PASSCHENDAELE
The Passchendaele offensive was launched on July 31, 1917. The British strategy in Flanders was to drive the Germans away from Channel ports and to eliminate German U-boat bases on the coast. Heavy rain and shellfire reduced the battlefield to a vast bog. The fight was not going well for the British troops. Passchendaele ridge was still held by German troops.
When the Canadian Corps – about 100,000 strong – arrived in Flanders in mid- October to relieve Australian and New Zealand troops, they were shocked by the terrible battlefield conditions. General Sir Arthur Currie ordered construction of new roads, improvement of gun pits, and the repair and extension of light railways. Horses and mules transported hundreds of thousands of shells to the front to prepare for the artillery barrage that would prepare for the infantry’s attack. The Germans, holding the high ground atop Passchendaele ridge fired continuously on these efforts, killing or wounding hundreds.
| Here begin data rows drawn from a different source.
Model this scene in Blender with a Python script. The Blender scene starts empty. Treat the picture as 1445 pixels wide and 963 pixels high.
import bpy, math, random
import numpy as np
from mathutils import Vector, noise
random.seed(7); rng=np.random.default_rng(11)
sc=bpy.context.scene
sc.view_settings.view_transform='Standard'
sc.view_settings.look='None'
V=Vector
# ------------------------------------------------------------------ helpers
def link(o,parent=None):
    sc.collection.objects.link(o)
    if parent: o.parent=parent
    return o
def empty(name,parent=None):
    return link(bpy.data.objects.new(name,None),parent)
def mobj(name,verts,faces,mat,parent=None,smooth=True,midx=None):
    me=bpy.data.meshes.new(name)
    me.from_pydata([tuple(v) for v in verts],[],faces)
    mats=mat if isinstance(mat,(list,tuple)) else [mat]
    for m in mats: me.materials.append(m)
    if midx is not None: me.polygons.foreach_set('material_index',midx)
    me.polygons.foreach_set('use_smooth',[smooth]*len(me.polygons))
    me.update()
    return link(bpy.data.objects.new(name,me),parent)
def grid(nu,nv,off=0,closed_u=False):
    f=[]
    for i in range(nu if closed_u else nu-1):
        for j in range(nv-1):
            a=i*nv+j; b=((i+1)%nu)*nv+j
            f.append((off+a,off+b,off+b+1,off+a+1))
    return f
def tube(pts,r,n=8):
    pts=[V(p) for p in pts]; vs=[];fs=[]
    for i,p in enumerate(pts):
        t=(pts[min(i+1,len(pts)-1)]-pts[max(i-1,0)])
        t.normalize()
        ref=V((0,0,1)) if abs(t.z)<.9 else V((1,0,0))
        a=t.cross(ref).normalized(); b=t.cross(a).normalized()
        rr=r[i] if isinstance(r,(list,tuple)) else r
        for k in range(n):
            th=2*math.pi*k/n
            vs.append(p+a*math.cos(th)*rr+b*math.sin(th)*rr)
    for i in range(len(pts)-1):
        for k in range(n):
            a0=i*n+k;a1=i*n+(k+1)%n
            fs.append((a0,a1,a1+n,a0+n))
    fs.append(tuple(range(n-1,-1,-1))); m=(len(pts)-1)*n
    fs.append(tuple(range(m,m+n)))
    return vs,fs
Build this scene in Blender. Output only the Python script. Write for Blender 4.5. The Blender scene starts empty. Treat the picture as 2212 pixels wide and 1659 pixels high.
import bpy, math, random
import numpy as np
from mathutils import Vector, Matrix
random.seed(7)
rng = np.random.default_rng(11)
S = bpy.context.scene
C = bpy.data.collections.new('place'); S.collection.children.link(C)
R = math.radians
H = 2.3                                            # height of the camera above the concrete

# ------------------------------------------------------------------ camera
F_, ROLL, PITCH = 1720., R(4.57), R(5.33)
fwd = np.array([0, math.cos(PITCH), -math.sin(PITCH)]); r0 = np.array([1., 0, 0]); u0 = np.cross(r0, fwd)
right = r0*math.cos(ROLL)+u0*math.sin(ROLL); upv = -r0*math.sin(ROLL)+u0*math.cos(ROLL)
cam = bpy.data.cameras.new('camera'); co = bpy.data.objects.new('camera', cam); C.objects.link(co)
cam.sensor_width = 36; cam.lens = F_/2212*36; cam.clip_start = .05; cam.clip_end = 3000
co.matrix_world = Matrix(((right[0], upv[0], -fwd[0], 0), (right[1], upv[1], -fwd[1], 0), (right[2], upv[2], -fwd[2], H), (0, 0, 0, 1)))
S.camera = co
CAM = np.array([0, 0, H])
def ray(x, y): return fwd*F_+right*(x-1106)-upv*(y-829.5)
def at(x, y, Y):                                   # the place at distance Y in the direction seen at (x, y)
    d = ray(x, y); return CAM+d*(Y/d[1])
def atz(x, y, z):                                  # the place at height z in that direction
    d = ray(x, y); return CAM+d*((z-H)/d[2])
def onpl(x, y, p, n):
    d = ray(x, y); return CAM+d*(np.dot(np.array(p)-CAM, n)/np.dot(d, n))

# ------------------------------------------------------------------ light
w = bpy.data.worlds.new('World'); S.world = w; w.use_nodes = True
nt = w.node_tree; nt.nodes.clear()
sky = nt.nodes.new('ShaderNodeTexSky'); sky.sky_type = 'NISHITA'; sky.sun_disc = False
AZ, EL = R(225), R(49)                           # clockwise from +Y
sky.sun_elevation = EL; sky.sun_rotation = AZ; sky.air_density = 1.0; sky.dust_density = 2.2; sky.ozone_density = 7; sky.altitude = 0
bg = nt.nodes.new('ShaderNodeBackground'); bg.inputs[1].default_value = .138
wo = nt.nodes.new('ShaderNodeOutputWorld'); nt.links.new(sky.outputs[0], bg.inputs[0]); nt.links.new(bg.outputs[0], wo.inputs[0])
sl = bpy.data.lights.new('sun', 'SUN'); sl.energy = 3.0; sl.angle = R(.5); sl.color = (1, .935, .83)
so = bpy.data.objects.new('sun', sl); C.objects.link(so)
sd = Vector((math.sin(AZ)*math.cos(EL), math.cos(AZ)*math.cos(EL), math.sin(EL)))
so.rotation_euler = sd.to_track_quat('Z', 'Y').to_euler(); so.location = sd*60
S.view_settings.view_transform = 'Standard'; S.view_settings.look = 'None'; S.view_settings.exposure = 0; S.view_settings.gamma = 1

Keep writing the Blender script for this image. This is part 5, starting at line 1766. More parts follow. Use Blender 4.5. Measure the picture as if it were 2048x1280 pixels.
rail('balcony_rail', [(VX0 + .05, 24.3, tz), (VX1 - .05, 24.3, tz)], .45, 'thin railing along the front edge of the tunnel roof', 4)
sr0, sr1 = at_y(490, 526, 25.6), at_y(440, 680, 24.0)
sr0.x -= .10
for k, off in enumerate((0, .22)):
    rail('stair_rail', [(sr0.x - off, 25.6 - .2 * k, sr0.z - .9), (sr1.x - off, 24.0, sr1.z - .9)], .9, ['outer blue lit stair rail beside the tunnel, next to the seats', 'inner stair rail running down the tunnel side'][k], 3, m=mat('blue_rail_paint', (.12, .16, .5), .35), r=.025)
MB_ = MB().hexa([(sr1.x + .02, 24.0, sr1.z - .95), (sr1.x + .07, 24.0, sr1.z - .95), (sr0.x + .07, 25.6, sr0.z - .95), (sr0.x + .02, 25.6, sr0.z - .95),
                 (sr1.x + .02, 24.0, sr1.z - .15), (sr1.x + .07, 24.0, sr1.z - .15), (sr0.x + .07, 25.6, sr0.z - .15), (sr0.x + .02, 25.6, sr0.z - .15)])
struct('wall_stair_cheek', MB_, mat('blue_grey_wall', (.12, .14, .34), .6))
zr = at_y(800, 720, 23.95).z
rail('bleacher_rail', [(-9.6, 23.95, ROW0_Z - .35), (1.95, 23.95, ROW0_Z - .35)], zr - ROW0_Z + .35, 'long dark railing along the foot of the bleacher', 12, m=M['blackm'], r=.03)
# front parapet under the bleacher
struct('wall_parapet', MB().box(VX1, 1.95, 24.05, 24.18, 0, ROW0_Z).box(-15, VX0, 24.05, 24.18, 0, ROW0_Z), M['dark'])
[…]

General Currie launched an attack on October 26. He instructed his artillery to fire directly upon the enemy artillery - a practice that by unwritten agreement was not done previously in war. Despite the 2,238 Canadians killed or wounded, the battle was considered a success because it helped the Allies advance to the strategic higher ground. At Passchendaele there were 500,000 casualties, divided almost evenly between British and German troops.
It took 10 years to restore the ravaged battleground to fertile farmland, and some fields even today are fit only for cattle, too dangerous for agricultural machinery because of tunnels below the earth.